(Exercise requirements): Return all of the data exactly, with nothing left out but the pictures.

-- start Collected data --

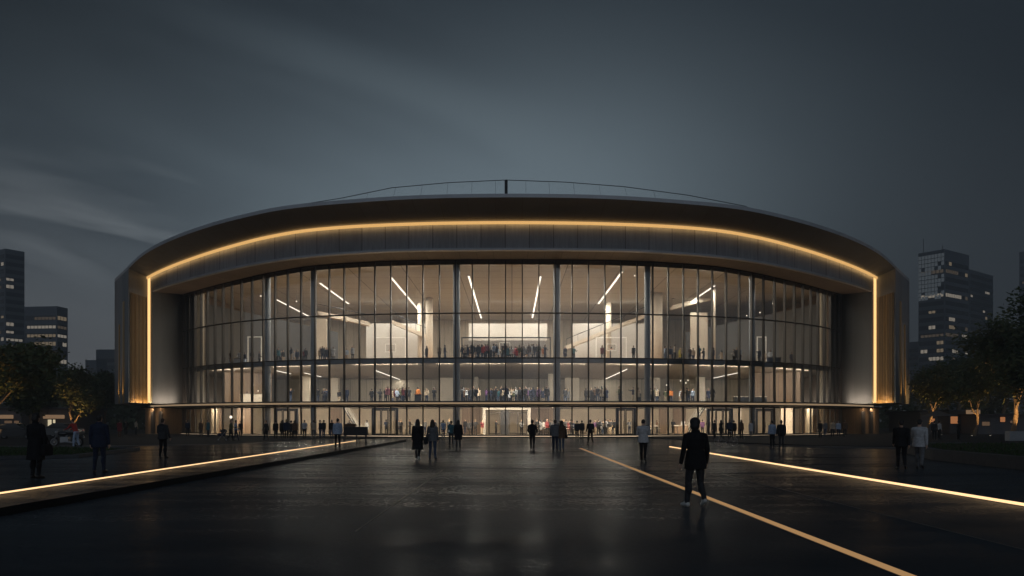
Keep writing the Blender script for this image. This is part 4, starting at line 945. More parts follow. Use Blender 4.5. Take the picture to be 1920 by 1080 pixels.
ORD = ['first', 'second', 'third', 'fourth', 'fifth', 'sixth', 'seventh', 'eighth', 'ninth', 'tenth', 'eleventh', 'twelfth', 'thirteenth', 'fourteenth', 'fifteenth', 'sixteenth', 'seventeenth', 'eighteenth', 'nineteenth', 'twentieth'] + ['twenty ' + x for x in ('first', 'second', 'third', 'fourth', 'fifth', 'sixth', 'seventh', 'eighth', 'ninth')] + ['thirtieth'] + ['thirty ' + x for x in ('first', 'second', 'third', 'fourth', 'fifth', 'sixth', 'seventh', 'eighth', 'ninth')] + ['fortieth'] + ['forty ' + x for x in ('first', 'second', 'third', 'fourth', 'fifth')]
NICE = dict(paleblue='pale blue')
rc = random.Random(11)
TOPS = ['black'] * 5 + ['charcoal'] * 5 + ['navy'] * 4 + ['grey'] * 3 + ['white'] * 3 + ['beige'] * 3 + ['brown'] * 2 + ['maroon', 'teal', 'paleblue', 'plum', 'olive']
def fill(a, b, n): return [(a + (b - a) * (k + rc.uniform(0.15, 0.85)) / n, None) for k in range(n)]
HALLP = fill(413, 492, 6) + fill(516, 532, 4) + fill(545, 578, 6) + fill(597, 627, 7) + [(650, 'paleblue'), (661, None), (800, 'charcoal'), (824, 'beige'), (834, 'navy')] + fill(866, 905, 9) + [(906, 'red'), (910, 'red'), (914, 'pink')] + fill(918, 962, 9) + [(966, 'pink'), (970, 'red')] + fill(973, 1012, 9) + [(1019, 'orange'), (1022, 'navy')] + [(1060, 'navy'), (1076, 'teal'), (1129, 'maroon'), (1188, 'charcoal')] + fill(1246, 1266, 5) + [(1276, 'yellow'), (1280, 'beige')] + fill(1290, 1322, 4) + [(1338, 'navy'), (1353, 'beige'), (1376, 'white'), (1381, 'black'), (1387, 'white'), (1423, 'black'), (1434, 'beige'), (1444, 'white'), (1484, 'navy')]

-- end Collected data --

(Result of the task):
Keep writing the Blender script for this image. This is part 4, starting at line 945. More parts follow. Use Blender 4.5. Take the picture to be 1920 by 1080 pixels.
ORD = ['first', 'second', 'third', 'fourth', 'fifth', 'sixth', 'seventh', 'eighth', 'ninth', 'tenth', 'eleventh', 'twelfth', 'thirteenth', 'fourteenth', 'fifteenth', 'sixteenth', 'seventeenth', 'eighteenth', 'nineteenth', 'twentieth'] + ['twenty ' + x for x in ('first', 'second', 'third', 'fourth', 'fifth', 'sixth', 'seventh', 'eighth', 'ninth')] + ['thirtieth'] + ['thirty ' + x for x in ('first', 'second', 'third', 'fourth', 'fifth', 'sixth', 'seventh', 'eighth', 'ninth')] + ['fortieth'] + ['forty ' + x for x in ('first', 'second', 'third', 'fourth', 'fifth')]
NICE = dict(paleblue='pale blue')
rc = random.Random(11)
TOPS = ['black'] * 5 + ['charcoal'] * 5 + ['navy'] * 4 + ['grey'] * 3 + ['white'] * 3 + ['beige'] * 3 + ['brown'] * 2 + ['maroon', 'teal', 'paleblue', 'plum', 'olive']
def fill(a, b, n): return [(a + (b - a) * (k + rc.uniform(0.15, 0.85)) / n, None) for k in range(n)]
HALLP = fill(413, 492, 6) + fill(516, 532, 4) + fill(545, 578, 6) + fill(597, 627, 7) + [(650, 'paleblue'), (661, None), (800, 'charcoal'), (824, 'beige'), (834, 'navy')] + fill(866, 905, 9) + [(906, 'red'), (910, 'red'), (914, 'pink')] + fill(918, 962, 9) + [(966, 'pink'), (970, 'red')] + fill(973, 1012, 9) + [(1019, 'orange'), (1022, 'navy')] + [(1060, 'navy'), (1076, 'teal'), (1129, 'maroon'), (1188, 'charcoal')] + fill(1246, 1266, 5) + [(1276, 'yellow'), (1280, 'beige')] + fill(1290, 1322, 4) + [(1338, 'navy'), (1353, 'beige'), (1376, 'white'), (1381, 'black'), (1387, 'white'), (1423, 'black'), (1434, 'beige'), (1444, 'white'), (1484, 'navy')]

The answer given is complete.